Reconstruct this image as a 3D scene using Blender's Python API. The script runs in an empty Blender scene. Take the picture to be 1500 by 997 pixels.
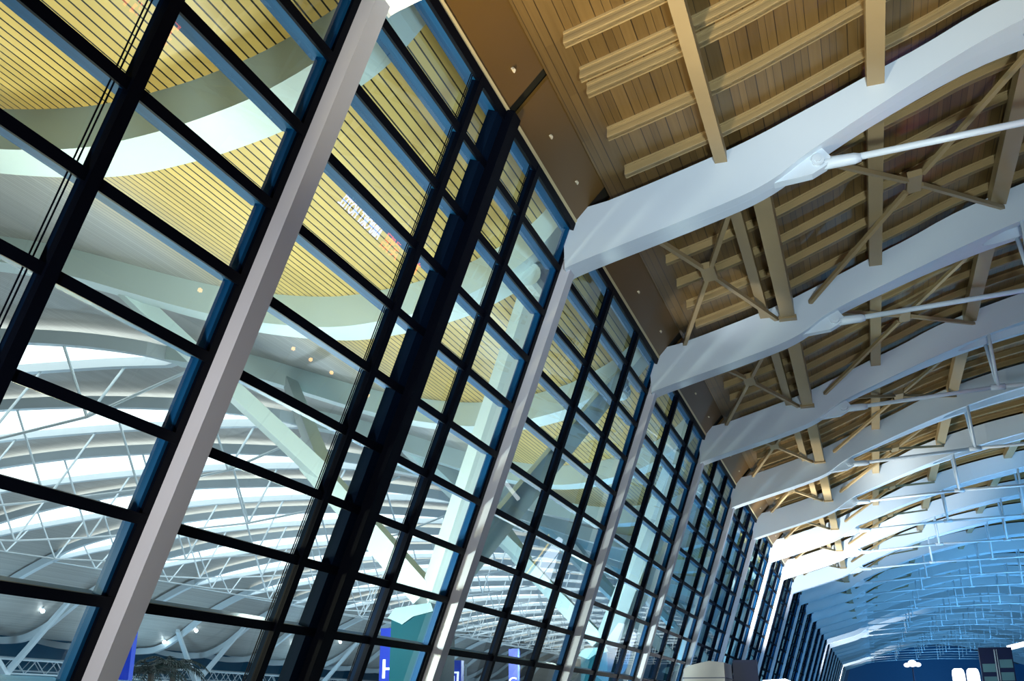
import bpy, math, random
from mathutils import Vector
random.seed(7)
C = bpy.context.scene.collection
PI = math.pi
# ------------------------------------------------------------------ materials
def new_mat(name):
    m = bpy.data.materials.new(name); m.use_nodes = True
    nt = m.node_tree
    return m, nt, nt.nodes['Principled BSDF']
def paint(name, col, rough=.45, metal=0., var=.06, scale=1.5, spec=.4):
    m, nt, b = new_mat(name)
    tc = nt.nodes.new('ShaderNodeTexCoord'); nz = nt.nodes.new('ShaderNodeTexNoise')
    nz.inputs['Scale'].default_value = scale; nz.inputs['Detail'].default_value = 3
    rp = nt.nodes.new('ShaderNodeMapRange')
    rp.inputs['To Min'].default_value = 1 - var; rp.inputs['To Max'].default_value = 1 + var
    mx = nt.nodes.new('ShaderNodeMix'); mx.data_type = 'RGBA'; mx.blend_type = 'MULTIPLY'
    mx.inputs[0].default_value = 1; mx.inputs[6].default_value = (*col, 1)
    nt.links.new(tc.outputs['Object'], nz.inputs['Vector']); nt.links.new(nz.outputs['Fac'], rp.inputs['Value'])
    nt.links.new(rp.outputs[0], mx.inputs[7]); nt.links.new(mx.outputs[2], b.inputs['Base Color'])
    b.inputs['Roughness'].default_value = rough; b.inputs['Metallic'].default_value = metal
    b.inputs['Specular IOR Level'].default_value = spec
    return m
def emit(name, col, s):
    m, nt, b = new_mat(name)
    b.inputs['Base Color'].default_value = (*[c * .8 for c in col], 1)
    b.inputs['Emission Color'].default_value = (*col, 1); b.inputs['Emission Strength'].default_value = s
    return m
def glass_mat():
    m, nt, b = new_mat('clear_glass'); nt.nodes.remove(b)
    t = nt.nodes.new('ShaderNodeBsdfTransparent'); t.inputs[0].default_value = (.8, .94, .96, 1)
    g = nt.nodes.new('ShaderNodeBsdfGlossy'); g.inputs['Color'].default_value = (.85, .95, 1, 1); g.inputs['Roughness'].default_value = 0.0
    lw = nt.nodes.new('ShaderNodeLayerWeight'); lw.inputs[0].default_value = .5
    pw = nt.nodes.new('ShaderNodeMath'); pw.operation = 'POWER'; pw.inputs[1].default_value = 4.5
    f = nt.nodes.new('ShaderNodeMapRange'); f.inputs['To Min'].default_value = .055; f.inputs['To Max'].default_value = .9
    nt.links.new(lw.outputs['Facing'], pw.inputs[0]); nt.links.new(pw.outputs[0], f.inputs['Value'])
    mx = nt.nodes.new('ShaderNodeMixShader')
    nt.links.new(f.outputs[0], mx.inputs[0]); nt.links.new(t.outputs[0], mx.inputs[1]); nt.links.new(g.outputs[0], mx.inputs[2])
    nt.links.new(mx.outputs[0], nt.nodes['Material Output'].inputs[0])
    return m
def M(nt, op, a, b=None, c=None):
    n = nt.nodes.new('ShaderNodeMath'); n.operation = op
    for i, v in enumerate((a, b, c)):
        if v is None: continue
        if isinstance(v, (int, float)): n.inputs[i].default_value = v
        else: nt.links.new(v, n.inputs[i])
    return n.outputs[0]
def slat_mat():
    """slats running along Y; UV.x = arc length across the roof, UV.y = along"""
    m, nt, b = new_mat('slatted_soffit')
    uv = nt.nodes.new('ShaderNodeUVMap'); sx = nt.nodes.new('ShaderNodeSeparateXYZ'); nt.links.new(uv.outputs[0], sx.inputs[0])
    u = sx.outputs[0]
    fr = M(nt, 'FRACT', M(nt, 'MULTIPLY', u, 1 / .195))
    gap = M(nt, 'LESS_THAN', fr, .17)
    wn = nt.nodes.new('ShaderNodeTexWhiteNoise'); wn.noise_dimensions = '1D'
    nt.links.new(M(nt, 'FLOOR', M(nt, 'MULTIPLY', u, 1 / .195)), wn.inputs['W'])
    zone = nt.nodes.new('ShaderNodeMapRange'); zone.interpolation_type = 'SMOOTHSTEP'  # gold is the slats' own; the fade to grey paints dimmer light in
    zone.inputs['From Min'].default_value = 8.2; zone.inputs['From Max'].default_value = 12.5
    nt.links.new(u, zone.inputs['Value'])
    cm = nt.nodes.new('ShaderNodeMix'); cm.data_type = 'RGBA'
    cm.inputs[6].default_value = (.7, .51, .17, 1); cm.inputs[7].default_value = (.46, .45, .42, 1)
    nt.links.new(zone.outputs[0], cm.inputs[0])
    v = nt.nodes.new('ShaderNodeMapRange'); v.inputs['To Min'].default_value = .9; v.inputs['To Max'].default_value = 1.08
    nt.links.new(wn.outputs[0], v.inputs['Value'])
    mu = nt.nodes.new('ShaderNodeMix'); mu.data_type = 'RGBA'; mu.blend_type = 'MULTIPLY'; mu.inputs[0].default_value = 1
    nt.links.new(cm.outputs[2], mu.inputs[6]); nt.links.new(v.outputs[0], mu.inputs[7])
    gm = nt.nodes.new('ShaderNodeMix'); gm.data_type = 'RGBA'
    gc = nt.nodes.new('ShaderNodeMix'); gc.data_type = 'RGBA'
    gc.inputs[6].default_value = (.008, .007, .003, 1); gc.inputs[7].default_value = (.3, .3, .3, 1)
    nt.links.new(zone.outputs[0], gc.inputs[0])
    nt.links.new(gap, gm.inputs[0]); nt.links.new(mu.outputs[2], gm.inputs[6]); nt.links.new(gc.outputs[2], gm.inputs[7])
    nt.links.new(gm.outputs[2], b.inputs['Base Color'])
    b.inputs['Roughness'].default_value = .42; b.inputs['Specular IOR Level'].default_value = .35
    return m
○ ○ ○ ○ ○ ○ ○
WHAT YOU WILL DO:
Pick out each line that holds the string "scene".

THE SOLUTION:
Reconstruct this image as a 3D scene using Blender's Python API. The script runs in an empty Blender scene. Take the picture to be 1500 by 997 pixels.
C = bpy.context.scene.collection